A shift in Iran’s strategic calculus -from non-proliferation to calculated nuclear latency or even weaponization- would not be an irrational escalation but a rational response to structural insecurity. Peace through proliferation is not a celebration of armament; it is a recognition that, under certain conditions, credible deterrence is the only guarantor of sovereignty.
Such a shift would entail:
1- Developing the infrastructure and delivery systems necessary for second-strike capability.
2- Establishing a clear declaratory policy that emphasizes the defensive nature of any future nuclear posture.
3- Engaging in controlled opacity, whereby ambiguity itself serves as a stabilizing force.
Critics will warn of regional arms races and diplomatic fallout. Yet the proliferation already exists in practice, if not in law. The region is not non-nuclear; it is selectively nuclear.
Iran has consistently argued that nuclear weapons are immoral, a position deeply rooted in Islamic ethics and formally endorsed through the religious edict (fatwa) of the Supreme Leader.
However, Islamic jurisprudence does not treat all rulings as immutable in the face of changing realities. If, in the current strategic environment, the absence of a credible nuclear deterrent places millions of lives at the mercy of a belligerent and unrestrained entity like Israel, then the jurisprudential framework allows for a conditional shift. Under these exceptional conditions, the prohibition may be suspended temporarily. This would not represent a rejection of moral or religious principles, but a jurisprudentially sound response to an existential necessity.

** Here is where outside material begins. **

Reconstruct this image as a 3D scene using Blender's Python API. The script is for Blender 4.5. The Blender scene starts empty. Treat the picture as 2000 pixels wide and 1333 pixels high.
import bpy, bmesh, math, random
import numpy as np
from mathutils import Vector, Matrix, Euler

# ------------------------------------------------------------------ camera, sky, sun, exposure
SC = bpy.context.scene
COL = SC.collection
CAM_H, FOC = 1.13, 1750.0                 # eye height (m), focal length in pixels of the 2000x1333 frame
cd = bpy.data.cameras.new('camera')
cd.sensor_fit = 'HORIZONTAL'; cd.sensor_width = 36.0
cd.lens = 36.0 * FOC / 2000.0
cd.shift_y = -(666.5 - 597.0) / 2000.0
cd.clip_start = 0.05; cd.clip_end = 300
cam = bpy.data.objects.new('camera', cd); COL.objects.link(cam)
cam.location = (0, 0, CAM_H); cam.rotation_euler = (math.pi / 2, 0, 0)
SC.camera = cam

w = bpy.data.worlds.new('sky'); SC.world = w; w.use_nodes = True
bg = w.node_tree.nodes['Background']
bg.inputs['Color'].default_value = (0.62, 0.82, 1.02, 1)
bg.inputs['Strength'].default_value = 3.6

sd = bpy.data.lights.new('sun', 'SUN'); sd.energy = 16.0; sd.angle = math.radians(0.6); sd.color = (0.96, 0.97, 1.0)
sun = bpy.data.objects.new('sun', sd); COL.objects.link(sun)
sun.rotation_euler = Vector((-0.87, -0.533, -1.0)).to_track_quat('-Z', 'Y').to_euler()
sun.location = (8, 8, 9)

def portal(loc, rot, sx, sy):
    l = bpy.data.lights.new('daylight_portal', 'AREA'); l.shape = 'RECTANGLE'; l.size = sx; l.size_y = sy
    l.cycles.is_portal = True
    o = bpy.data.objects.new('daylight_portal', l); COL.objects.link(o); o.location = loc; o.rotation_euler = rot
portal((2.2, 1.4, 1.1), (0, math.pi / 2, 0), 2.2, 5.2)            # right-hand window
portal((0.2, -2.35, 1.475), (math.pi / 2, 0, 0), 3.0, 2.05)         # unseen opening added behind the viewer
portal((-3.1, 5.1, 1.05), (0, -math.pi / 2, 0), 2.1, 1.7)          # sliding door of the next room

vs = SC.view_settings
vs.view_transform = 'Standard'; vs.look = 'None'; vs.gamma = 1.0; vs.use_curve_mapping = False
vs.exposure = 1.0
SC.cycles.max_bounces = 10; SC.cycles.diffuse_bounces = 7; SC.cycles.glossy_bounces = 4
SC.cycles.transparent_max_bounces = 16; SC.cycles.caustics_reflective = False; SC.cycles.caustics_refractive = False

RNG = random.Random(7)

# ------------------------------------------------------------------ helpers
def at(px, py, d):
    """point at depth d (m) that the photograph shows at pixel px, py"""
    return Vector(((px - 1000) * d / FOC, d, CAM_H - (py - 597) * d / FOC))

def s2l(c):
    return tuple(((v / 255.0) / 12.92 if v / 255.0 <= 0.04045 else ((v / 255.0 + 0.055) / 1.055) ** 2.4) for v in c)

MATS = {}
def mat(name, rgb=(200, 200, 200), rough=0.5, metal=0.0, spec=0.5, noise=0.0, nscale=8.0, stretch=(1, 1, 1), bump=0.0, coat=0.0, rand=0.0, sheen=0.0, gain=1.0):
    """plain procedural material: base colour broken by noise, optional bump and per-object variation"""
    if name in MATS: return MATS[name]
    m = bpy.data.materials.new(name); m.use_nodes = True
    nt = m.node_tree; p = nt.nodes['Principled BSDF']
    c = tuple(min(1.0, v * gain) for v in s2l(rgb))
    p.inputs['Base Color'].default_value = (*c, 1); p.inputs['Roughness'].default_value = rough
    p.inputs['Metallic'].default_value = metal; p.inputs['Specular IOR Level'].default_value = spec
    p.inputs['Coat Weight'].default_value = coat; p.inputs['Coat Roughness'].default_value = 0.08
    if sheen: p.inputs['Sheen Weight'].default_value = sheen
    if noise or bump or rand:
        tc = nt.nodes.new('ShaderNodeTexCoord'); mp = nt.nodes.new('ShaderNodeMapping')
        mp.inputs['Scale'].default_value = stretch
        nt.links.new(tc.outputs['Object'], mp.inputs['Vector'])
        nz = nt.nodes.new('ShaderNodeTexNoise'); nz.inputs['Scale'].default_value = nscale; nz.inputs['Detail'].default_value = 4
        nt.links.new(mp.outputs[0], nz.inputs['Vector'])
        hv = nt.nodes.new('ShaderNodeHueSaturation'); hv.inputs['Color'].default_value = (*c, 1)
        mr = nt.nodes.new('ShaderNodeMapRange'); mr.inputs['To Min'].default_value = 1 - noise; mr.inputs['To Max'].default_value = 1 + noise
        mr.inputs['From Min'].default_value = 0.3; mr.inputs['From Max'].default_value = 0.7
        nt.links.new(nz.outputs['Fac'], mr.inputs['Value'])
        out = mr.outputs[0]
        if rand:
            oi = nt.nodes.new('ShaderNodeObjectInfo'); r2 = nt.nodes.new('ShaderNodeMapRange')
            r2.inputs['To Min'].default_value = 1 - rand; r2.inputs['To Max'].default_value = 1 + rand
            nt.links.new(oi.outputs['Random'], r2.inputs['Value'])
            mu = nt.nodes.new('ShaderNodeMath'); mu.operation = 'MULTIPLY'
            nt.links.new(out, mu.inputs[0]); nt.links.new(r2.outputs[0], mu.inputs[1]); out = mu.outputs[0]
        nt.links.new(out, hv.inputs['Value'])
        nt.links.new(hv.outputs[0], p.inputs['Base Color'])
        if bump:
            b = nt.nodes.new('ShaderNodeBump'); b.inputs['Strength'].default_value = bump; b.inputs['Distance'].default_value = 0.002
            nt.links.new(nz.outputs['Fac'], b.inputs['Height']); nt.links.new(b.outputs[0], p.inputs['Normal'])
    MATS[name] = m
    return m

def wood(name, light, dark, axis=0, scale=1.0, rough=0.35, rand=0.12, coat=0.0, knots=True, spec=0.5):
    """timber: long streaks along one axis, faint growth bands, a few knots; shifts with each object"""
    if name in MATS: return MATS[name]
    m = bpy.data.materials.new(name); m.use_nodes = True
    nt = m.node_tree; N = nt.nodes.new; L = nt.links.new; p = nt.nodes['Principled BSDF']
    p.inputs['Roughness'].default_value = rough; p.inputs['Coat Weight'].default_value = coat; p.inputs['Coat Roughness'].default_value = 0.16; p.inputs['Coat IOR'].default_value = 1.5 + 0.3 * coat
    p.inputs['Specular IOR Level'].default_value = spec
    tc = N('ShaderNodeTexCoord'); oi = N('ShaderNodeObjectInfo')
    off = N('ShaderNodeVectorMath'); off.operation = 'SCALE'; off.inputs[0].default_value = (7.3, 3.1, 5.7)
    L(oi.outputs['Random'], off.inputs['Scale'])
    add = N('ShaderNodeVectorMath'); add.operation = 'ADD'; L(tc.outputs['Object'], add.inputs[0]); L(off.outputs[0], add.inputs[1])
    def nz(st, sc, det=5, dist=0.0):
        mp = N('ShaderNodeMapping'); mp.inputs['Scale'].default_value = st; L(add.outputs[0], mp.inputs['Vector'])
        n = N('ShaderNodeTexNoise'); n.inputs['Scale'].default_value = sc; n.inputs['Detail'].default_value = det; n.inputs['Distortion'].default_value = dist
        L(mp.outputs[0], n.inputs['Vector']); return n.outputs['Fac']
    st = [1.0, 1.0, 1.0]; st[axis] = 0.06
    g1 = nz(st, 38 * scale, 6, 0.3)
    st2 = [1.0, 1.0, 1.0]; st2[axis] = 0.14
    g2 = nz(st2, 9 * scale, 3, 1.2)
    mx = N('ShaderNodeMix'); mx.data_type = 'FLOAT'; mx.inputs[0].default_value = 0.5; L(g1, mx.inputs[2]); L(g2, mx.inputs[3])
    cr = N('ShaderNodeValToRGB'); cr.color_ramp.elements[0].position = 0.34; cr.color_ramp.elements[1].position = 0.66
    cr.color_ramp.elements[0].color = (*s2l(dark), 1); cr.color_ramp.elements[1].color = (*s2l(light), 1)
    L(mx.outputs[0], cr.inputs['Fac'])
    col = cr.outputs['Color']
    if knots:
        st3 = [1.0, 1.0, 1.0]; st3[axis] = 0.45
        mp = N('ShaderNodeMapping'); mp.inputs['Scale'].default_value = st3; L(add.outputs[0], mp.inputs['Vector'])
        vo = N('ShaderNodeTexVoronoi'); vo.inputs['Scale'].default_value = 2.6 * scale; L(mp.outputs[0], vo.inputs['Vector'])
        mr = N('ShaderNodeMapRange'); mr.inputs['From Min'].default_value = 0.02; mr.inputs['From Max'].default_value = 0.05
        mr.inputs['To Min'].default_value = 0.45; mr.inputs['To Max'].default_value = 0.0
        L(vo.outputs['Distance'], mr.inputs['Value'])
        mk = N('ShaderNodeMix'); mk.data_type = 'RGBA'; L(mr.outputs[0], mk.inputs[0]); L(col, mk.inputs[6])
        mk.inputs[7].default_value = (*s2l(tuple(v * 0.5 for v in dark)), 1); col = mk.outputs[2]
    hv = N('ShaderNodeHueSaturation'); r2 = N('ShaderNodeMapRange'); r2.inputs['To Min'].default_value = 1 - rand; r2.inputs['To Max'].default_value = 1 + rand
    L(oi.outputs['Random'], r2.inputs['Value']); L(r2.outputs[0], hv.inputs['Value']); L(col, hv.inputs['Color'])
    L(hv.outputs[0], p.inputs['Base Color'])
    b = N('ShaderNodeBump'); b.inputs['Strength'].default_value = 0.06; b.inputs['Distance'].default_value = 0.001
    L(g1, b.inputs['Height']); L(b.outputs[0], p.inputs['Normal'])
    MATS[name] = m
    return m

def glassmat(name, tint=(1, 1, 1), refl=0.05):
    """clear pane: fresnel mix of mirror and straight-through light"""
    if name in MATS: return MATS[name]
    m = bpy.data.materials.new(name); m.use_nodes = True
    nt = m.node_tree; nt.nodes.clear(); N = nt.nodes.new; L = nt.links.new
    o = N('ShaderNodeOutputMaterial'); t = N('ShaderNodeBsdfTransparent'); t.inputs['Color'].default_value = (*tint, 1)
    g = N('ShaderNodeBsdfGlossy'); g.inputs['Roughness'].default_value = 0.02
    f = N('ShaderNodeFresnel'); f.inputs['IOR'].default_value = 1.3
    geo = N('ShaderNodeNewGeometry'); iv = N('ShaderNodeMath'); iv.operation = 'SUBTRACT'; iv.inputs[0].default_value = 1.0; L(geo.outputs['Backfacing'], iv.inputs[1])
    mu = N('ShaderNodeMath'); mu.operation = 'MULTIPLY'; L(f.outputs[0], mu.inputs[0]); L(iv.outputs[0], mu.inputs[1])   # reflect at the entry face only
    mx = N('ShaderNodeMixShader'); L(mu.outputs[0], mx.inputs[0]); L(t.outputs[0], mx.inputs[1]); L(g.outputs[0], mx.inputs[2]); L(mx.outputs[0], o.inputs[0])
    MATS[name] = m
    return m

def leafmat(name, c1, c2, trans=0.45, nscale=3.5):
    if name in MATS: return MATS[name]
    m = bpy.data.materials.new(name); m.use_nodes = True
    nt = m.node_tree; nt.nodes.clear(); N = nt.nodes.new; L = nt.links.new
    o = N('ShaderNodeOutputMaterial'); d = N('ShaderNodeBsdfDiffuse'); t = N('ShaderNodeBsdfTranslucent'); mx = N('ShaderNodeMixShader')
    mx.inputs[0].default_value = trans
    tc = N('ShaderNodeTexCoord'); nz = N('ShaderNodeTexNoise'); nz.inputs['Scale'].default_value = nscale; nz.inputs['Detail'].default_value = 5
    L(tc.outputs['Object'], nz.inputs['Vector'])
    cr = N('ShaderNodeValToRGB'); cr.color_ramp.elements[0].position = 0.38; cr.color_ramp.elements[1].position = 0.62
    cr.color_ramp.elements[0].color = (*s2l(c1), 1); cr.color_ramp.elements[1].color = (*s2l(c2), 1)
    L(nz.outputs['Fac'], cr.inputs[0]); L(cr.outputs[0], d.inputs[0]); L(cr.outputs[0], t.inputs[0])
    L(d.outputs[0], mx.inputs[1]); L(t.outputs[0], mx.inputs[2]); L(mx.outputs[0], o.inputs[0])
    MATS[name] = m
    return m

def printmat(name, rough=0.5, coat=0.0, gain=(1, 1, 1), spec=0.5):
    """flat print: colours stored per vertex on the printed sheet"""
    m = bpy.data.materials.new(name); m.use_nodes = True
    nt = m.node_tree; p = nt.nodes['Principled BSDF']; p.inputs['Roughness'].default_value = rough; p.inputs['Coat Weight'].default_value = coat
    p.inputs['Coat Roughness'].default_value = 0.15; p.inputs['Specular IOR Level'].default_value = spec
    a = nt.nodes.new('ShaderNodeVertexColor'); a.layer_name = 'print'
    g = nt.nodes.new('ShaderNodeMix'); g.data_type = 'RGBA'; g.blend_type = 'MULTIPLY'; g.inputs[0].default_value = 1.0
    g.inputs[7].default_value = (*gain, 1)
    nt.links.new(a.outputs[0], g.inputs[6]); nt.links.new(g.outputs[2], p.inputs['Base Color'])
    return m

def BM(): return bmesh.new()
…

In this light, the strategy of peace through proliferation is a rational recalibration of national defense within both the strategic and religious frameworks.
Iran’s experiment with non-proliferation has failed to produce security or respect. The international system has punished its restraint while rewarding others’ defiance. It is time to rethink the foundations of national defense strategy.
Only when Iran possesses the means to inflict unacceptable costs on its adversaries will those adversaries be compelled to negotiate seriously, de-escalate hostilities, and accept regional pluralism. In an unforgiving world governed by power, peace is not given—it is secured.